Hay un aspecto en el que parecen estar justificados los elogiadores del pasado. Las últimas generaciones no legaron al futuro monumentos como las pirámides, los templos griegos, las catedrales góticas y las iglesias y palacios del Renacimiento y el Barroco. En los últimos cien años se construyeron muchas iglesias e incluso catedrales y muchos edificios públicos, escuelas y bibliotecas. Pero no muestran ninguna concepción original: reflejan o hibridan diversos viejos estilos. Solo en los edificios de viviendas, oficinas y casas privadas hemos visto desarrollarse algo que pueda calificarse como un estilo arquitectónico de nuestra época. Aunque sería mera pedantería no apreciar la grandeza de vistas como la skyline de Nueva York, puede admitirse que la arquitectura moderna no ha alcanzado la distinción de la de siglos pasados.
Las razones son diversas. En lo que se refiere a los edificios religiosos, el acentuado conservadurismo de las iglesias rechaza cualquier innovación. Con el paso de dinastías y aristocracias, desaparece el impulso de construir nuevos palacios. La riqueza de empresarios y capitalistas es, por mucho que pueden fabular los demagogos anticapitalistas, muy inferior a la de reyes y príncipes, por lo que no pueden permitirse construcciones tan lujosas. Nadie es hoy tan rico como para planear palacios como los de Versalles o El Escorial. Las órdenes de construcción de edificios públicos ya no vienen de déspotas que puedan libremente, desafiando a la opinión pública elegir a un maestro al que estimen y patrocinar un proyecto que escandalice a la gris mayoría.

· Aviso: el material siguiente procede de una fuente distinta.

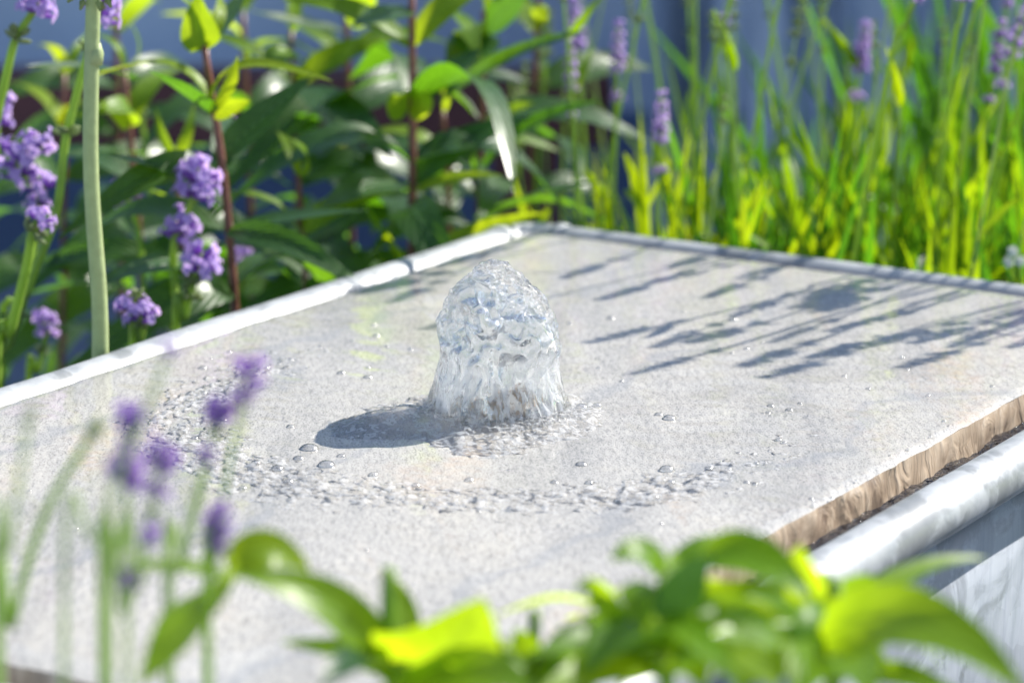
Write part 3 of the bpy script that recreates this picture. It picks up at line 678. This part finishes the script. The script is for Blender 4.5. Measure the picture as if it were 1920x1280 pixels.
def sx_of(p):
    q = p - CAM; return 960 + F*q.x/q.dot(FW)
def ordinal(n):
    return f"{n}{'th' if 10 <= n % 100 <= 20 else {1:'st',2:'nd',3:'rd'}.get(n % 10, 'th')}"
todo.sort(key=lambda t: sx_of(t[1]))
for i, (hp, mid, low, rr, kd, _) in enumerate(todo):
    ax = (hp-mid).normalized(); n_ = 5 if kd != 'bud' else 3
    sprig(head(hp, ax, n_, rr*0.0012, 0.0075, kd != 'bud', kd), [hp - ax*0.065, mid, low], f"slender {'green budding' if kd == 'bud' else 'purple flowering' if kd != 'pale' else 'mauve flowering'} lavender stem behind the back rim, {ordinal(i+1)} from the left", BG, -0.21, 'stem_green' if i % 3 else 'stem_pale', 0.0007 + 0.0003*(i % 3), kd, 100+i, 1 if i % 2 else 0)

# leafy clumps under the tall stems
CG = 'grassy lavender clumps along the back rim'
def clump(c, nb, hmin, hmax, spread, label, seed, mk):
    r = random.Random(seed); m = MB()
    for q in range(nb):
        a = r.uniform(0, 6.28); rad = spread*math.sqrt(r.random()); b = Vector((c.x + rad*math.cos(a), c.y + rad*math.sin(a), c.z - 0.01))
        h = r.uniform(hmin, hmax); ln = Vector((r.gauss(.06, .34), r.gauss(0, .25), 1)).normalized()
        tip = b + ln*h + Vector((r.gauss(0, .012), r.gauss(0, .012), 0)); mid = b.lerp(tip, .5) + Vector((r.gauss(0, .006), r.gauss(0, .006), .012))
        ph = r.uniform(0, 6.28); nr = Vector((math.cos(ph)*.9, -abs(math.sin(ph))-.15, .3))
        vs_, fs_, uv_ = leaf_geo(bez(b, mid, tip, 9), r.uniform(.0038, .0078), nr, 'strap', 0.3, m=2)
        m.add(vs_, fs_, uv_)
        for e in range(r.randint(0, 2)):       # short side leaves
            t = r.uniform(.35, .85); p = b.lerp(tip, t); d_ = Vector((r.gauss(0, .6), r.gauss(0, .6), 1)).normalized(); l_ = r.uniform(.025, .05)
            vs_, fs_, uv_ = leaf_geo(bez(p, p + d_*l_*.5 + Vector((0, 0, .004)), p + d_*l_, 7), r.uniform(.0035, .0065), nr, 'strap', 0.3, m=2); m.add(vs_, fs_, uv_)
    o = m.build('lavender_clump', M[mk]); m2 = MB()
    for q in range(4):
        a = r.uniform(0, 6.28); b = Vector((c.x + spread*math.cos(a), c.y + spread*math.sin(a), c.z - .01)); h = r.uniform(.08, .2)
        tip = b + Vector((r.gauss(0, .06), r.gauss(0, .05), h)); m2.add(*leaf_geo(bez(b, b.lerp(tip, .5) + Vector((0, 0, .02)), tip, 9), r.uniform(.0025, .005), (.2, -1, .3), 'strap', .3, m=2))
    m2.build('dry_blades', M['dry'], o)
    tag(o, label, 'plant', CG)
rows = [(0.0, -.465, .05, .10, .205), (-0.6, -.52, .06, .13, .27), (0.0, -.62, .065, .13, .29), (-0.6, -.76, .075, .13, .30), (0.0, -.98, .085, .20, .40)]
cn = 0; cl_list = []
for ri, (off, u_, sp, h0, h1) in enumerate(rows):
    for j in range(10):
        v_ = -0.17 + 0.105*j + off*0.05
        cl_list.append((UV(u_, v_ + rng.uniform(-.01, .01), -0.20), ri, h0, h1, sp, j))
M['dry'] = leaf_mat('dry_blade', (0.36, 0.29, 0.14), (0.5, 0.38, 0.15), 0.4, 0.6, 3, 0.0, 0.1)
rown = ['front row by back rim', 'second row behind back rim', 'third row behind back rim', 'fourth row behind back rim', 'tall rearmost row before fence']
for (c, ri, h0, h1, sp, j) in cl_list:
    clump(c, (70, 110, 80, 60, 75)[ri], h0, h1, sp, f"clump of narrow green leaves, {ordinal(j+1)} from left in {rown[ri]}", 300 + ri*20 + j, 'blade' if (ri + j) % 2 and ri < 4 else 'blade_deep')

# small white flowers at the right
for q, (x_, y_) in enumerate(((1898,470),(1912,488),(1890,490))):
    p = P(x_, y_, 1.70); root = Vector((p.x+.01, p.y+.02, -0.21)); o = empty('white_flower', root); m = MB(); m.tube(smooth_path([root, root.lerp(p, .6)+Vector((.004, 0, 0)), p], 10), .0007, 5); m.build('stem', M['stem_green'], o)
    m = MB()
    for e in range(5):
        a = e*1.257 + q; d_ = Vector((math.cos(a), -.35 + .3*math.sin(a), math.sin(a))); m.add(*leaf_geo(bez(p, p + d_*.002 + Vector((0, -.001, 0)), p + d_*.0036, 6), .0034, (0, -1, .2), 'ovate', .1, m=2))
    m.build('petals', M['white_petal'], o)
    tag(o, ('white flower at the right edge of the grass, topmost of three', 'white flower nearest the right edge among the grass', 'white flower lowest left of three in the grass')[q], 'flower', 'small white flowers in the grass')

# ------------------------------------------------------------------ tall pale stalk
p0, p1, p2, p3 = P(188,700,1.475), P(186,560,1.475), P(170,300,1.475), P(176,-60,1.475)
root = Vector((p0.x+.004, p0.y, GZ)); st = empty('allium_stalk', root)
m = MB(); pts = smooth_path([root, P(190,900,1.475), p0, p1, p2, p3], 60); m.tube(pts, [0.0044 - 0.0008*max(0, (i-20)/39) for i in range(60)], 24, True, 0.035); m.build('stem', M['stalk'], st)
m = MB(); a = P(178,100,1.475); b = P(186,86,1.475); m.tube([P(177,120,1.475), P(180,96,1.475), P(186,80,1.475)], [.0042, .0040, .0008], 10); m.build('sheath', M['stalk'], st)
tip = p3; m = MB()
for q in range(60):
    d_ = Vector((rng.gauss(0, 1), rng.gauss(0, 1), rng.gauss(0, 1))).normalized(); m.tube([tip + d_*.004, tip + d_*.016, tip + d_*.018, tip + d_*.022], [.0004, .0004, .002, .0006], 5)
m.build('seed_head', M['bud'], st)
tag(st, 'thick smooth pale green stalk standing just behind the left rim', 'plant')

# ------------------------------------------------------------------ leafy perennials at left and centre
PL = []
PL.append(perennial((383,85),(445,640),1.68,'nearest reddish stem with a yellow green upright leaf on top',41, thick=.0032, llen=.10))
PL.append(perennial((772,-20),(765,520),1.82,'dark brown stem with bright round tip leaf rising at the bend of the rim',42, thick=.0034, llen=.115))
PL.append(perennial((908,20),(888,460),1.92,'slim brown stem behind the dome of water, right of the round bright leaf',43, thick=.0028, llen=.115))
PL.append(perennial((648,15),(655,560),2.02,'thin brown stem between the two big reddish stems',44, thick=.003, llen=.10))
PL.append(perennial((455,25),(470,640),2.05,'shaded stem just right of the yellow green top leaf',45, thick=.0028))
PL.append(perennial((232,130),(275,720),1.85,'orange brown stem right of the thick pale stalk',46, thick=.0030, llen=.085))
PL.append(perennial((215,-30),(225,700),2.10,'upright reddish stem rising at the top just right of the pale stalk',47, thick=.003, llen=.09))
PL.append(perennial((545,60),(560,600),2.0,'leafy stem with large dark leaves in the middle of the left plants',48, thick=.0026, llen=.115))
PL.append(perennial((1010,-30),(985,440),2.05,'perennial stem meeting the grass above the corner of the trough',49, thick=.0026, llen=.09))
PL.append(perennial((830,210),(838,520),1.95,'short leafy stem tucked behind the dark brown one',50, thick=.0024, llen=.10))
PL.append(perennial((120,140),(110,760),2.0,'dim leafy stem left of the thick pale stalk',51, thick=.0026, llen=.095))
PL.append(perennial((330,300),(345,720),1.80,'low leafy stem against the left rim under the largest lavender head',52, thick=.0022, llen=.085))
PL.append(perennial((560,330),(570,640),1.78,'low leafy stem leaning on the left rim beyond the nearest reddish stem',53, thick=.0022, llen=.09))
def L(o, a, b, c, d0, d1, wpx, nrm, matk, kind='lance', fold=.18, seed=0):
    p0, p1, p2 = P(*a, d0), P(*b, (d0+d1)/2), P(*c, d1); leaf_obj(o, p0, p1, p2, wpx*(1.12 if matk.startswith('leaf_front') else 1.08)/F*1.03*(d0+d1)/2, nrm, M[matk], kind, fold, 0.06, seed)
UPN = (0, -.5, 1)
a_, b_, c_, d_, e_, f_ = PL[0], PL[1], PL[2], PL[3], PL[7], PL[5]
L(a_, (385,95),(368,60),(372,-12),1.68,1.67,66,(0,-1,.1),'leaf_young','ovate',.12,1)
L(a_, (388,95),(420,40),(470,-30),1.68,1.74,56,(-.5,-.8,.5),'leaf_dark','lance',.2,2)
L(a_, (395,215),(425,170),(445,105),1.68,1.62,46,(.6,-1,.2),'leaf_young','lance',.2,3)
L(a_, (395,215),(345,165),(275,130),1.68,1.62,80,(0,-.3,1),'leaf_dark','lance',.2,4)
L(a_, (405,300),(480,230),(585,140),1.68,1.72,62,(-.2,-.7,.5),'leaf_dark','lance',.25,5)
L(a_, (415,400),(330,310),(200,290),1.68,1.62,52,(0,-.4,1),'leaf_dark','lance',.2,6)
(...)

No es probable que comités y consejos adopten las ideas de los grandes pioneros. Prefieren quedarse en el lado seguro.
Nunca ha habido una época en que los muchos estuvieran preparados para hacer justicia al arte contemporáneo. La reverencia por los grandes autores y artistas siempre se ha limitado a grupos pequeños. Lo que caracteriza al capitalismo no es el mal gusto de las masas, sino el hecho de que estas masas, prósperas gracias al capitalismo, se convirtieron en “consumidores” de literatura (por supuesto, de mala literatura). El mercado del libro está inundado por un aguacero de ficción trivial para los semibárbaros. Pero esto no impide a los grandes autores la creación de obras imperecederas.
Los críticos lloran por la supuesta decadencia de las artes industriales. Comparan, por ejemplo, los antiguos mobiliarios conservados en lo castillos de las familias aristocráticas europeas y en las colecciones de los museos con las cosas baratas fabricadas a gran escala. No se dan cuenta de que esos objetos de coleccionista se hicieron exclusivamente para los pudientes. Los arcones cincelados y las mesas taraceadas no podían encontrarse en las miserables cabañas de los estratos más pobres. Quienes ponen reparos al mobiliario barato del asalariado estadounidense deberían cruzar el Río Grande del Norte y ver las moradas de los peones mexicanos que no tienen ningún mueble. Cuando la industria moderna empezó a proporcionar a las masas la parafernalia de una vida mejor, su principal preocupación era fabricar tan barato como fuera posible sin considerar los valores estéticos. Posteriormente, cuando el progreso del capitalismo había aumentado el nivel de vida de las masas, pasaron poco a poco a fabricar cosas a las que no les falta refinamiento y belleza. Solo el prejuicio romántico puede inducir a un observador a ignorar el hecho de que cada vez más ciudadanos de los países capitalistas viven en un entorno que sencillamente no puede desecharse por feo.